◉住み慣れた自宅などを贈与する


次に、家族で住み慣れた自宅など家族との思い入れの強い財産を後継者以外の相続人に贈与(又は遺贈=遺言書で受取人と指定すること)することも有効な手段と言えます。
確かに建築から年月を経ている建物を贈与することでは、企業の事業承継の対象となる、株式や事業用資産との経済的なバランスは取れないかもしれません。しかし、長年、家族で住み慣れた家を贈与すれば、決して後継者だけを優遇しているという訳ではないという意識は伝わりやすくなります。また、自宅などプライベートな資産であれば、事業に影響しないためあえて後継者に承継させる必要はありません。

家などの思い入れのある資産を承継させることで感情的に納得を得るというのは一つの有効な方法です。この場合、先に述べました保険金とセットで用いることで経済的なバランスをとることも可能となります。ただ、家などについても贈与税・相続税の課税の可能性があることについてはご注意頂きたいポイントです。


◉遺言書を活用する


遺言書というとマイナスなイメージが強いかもしれません。しかし、遺言制度は、故人の最終意思として最大限尊重されるという、非常に強い法律上の効果が保障されています。ドラマであるように莫大な遺産を遺言者お一人の意思で第三者に渡すことすら可能とする強い効果を持つ制度です。
そのため、遺言書を毛嫌いされずに有効に活用されて、将来、経営者様が天寿を全うされた後にも適正な会社経営がなされるよう事業承継でも活用いただきたい制度です。

遺言書を事業承継の際に利用する場合には、例えば、後継者以外の相続人の方に対して、株式の全てを後継者に贈与させることを条件として預貯金全額を相続させるなどの使い方が考えられます。その他にも、後継者としてふさわしくない場合には、遺言書で株式の贈与を取り消すことを定めるなども可能です(ただし、あまりに経営に多大な影響を及ぼすような遺言内容は事業経営のためには差し控えられることが得策といえます)。

このように遺言制度を利用することで、後継者とその他の相続人間の公平感を保つ最終意思を残すということも、企業を次世代に譲るという事業承継においては重要な方法となります。
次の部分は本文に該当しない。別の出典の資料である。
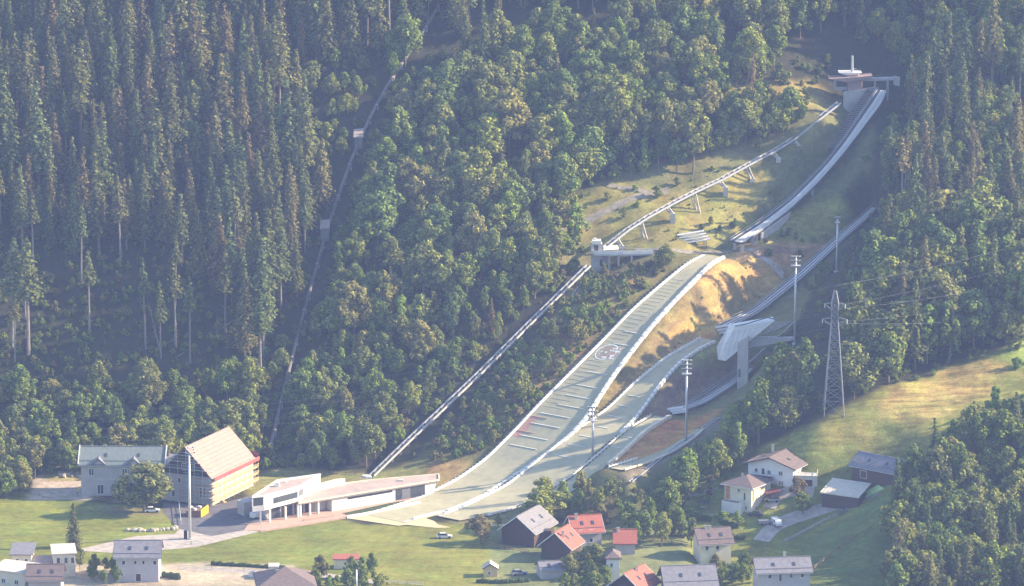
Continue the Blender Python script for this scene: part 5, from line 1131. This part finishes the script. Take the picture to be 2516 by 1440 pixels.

なお、遺言書の方式については、最も安全な遺言方法として公証役場で作成する公正証書遺言制度の活用がおすすめできます。


◉後継者以外の相続人へ向けて配慮するべきポイントのまとめ


以上述べましたように、企業の事業承継手続においては、株式や事業用資産を集中させる必要性から、どうしても後継者に財産が集中してしまいます。そのため、決して起こって欲しくない「争続」を起こさないようにするため、様々な法律制度をご活用されて円滑な事業承継を進めていただきたいと思う次第です。

また、保険金や贈与などをした場合には税金の問題が生じることについては本文で述べましたとおりです。そのため、税理士などと相談し、可能な限り、税負担を軽減してあげる方策を取られることが相続人の方への大きな配慮となります。
後継者以外の相続人の方への配慮としては、感情的に不公平感を生じさせないことと、実際の生活に不便が生じないように金銭的な受益を受けることができるように配慮することの2点が大きなポイントとなります。